Monday, 10 January 2011

How Adults Make Moral Decisions: Part Five

If a morality isn't a set of rules and regulations that relieves us of the responsibility of estimating the consequences of our actions as long as we follow the right procedures, then what use is it?

I suggest the value of a moral code is not in its rules but in its concepts: what is important about it are the harms and benefits it identifies and what it says nothing about. Those concepts are realised and exemplified in definitions, examples, case law, novels, plays and films, in maxims, slogans, imagery, tones of voice and of course the disciplinary practices of parents, schools, employers, public spaces (from parks to restaurants) and individuals. A moral code is created, modified and kept alive by individuals, not abstractions. Of course, it is a trivial exercise to translate all this into rules and maxims, but just because we can doesn't mean there is any insight to be gained by so doing. Indeed, it's all the other way. If we persist in thinking of morality as principles, we will fail to understand why people behave worse and worse despite exhortations and legislations to make them behave better.

The concepts I'm talking about combine descriptive and evaluative content. The formal evaluative concepts such as 'right', 'wrong', 'good', excellent' and 'better' or 'worse' are not unique to morality. Concepts such as "greed", "charity", "honesty", "caring", "murder", "theft", "busybody", "thoughtfulness", "selfish", "selfless", "ambitious" and a thousand others, describe specific types of behaviour as well as carrying evaluative force. A number of them come in pairs: sharing descriptive content, one has negative and the other positive evaluative content. (This is the basis of the game of Declining Verbs, as in: I am focused, you are single-minded, she is obsessed.) Some languages don't have certain concepts, and their speakers have to import them directly: Yiddish has the concept of a mensch but try translating it into English without losing something essential. You can't. The English don't do being menschen. Middle eastern languages all have a concept of "honour" in the name of which you can commit actions with a clear conscience, actions which Western language-speakers would regard as so awful that they haven't yet wanted to import a word for it.

How do such concepts help us think about moral issues? When we describe a situation using them we get at least one evaluation as a consequence. It's this that affects what we feel because it triggers the release of certain hormones (or stops their release, or of course, does nothing if we don't have those links). The accompanying feelings literally tell is how we feel about the situation and if we are at peace within ourselves when we make moral decisions. Literally, we want to feel good about the decision. If we don't, we try describing it in other ways to see if that works. Or we may hear a description from someone else that make us feel differently, and changes our mind about what we can live with. Morality is properly about feeling, because that's how language has its impact on us: words are linked to feelings via the brain's links with the hormonal system. We are supposed to feel things: that's how we know we can live with the situation. Because we are intelligent, we can change what we feel by thinking: we can and do literally "feel better" about something after discussing it. Those links between the words and hormones are perhaps the best way to understand how our everyday (as opposed to existential) conscience operates. Our mind gives us the facts from the words, and our body tells us what we feel about those facts.

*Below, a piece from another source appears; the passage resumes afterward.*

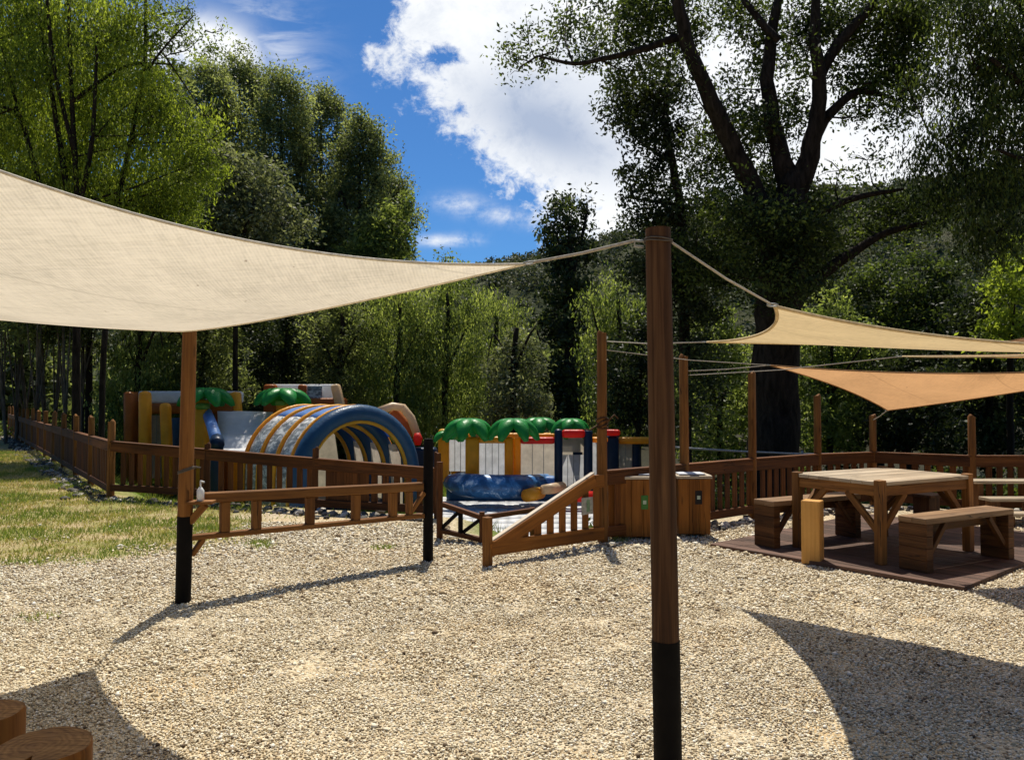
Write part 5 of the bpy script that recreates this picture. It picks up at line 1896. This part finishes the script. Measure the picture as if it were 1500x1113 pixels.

These feelings are messengers, not messages. Just because we feel, say, relief at the some news does not mean we shouldn't act entirely conventionally for the sake of social propriety. When someone has "strong feelings" about a something, that is literally what is happening to them: they are having a strong feeling. You don't argue with feelings, but you can try to change the way the person sees situation, to change, that is, the feelings that get triggered. And that is a delicate process best done with tact, a show of respect for the other person and gentle, non-confrontational language. Which is not easy to do if you are having strong feelings yourself. That's why we employ diplomats and negotiators, that's why some people are persuasive and others just cause more stubbornness.

This is why a moral code is more than just a bunch of dry principles and why moral decision-making is more than an exercise in logic. Emotions are part of how we experience morality and why we react to moral situations the way we do. The connection between words, concepts and emotions are the way that reason and the emotions interplay.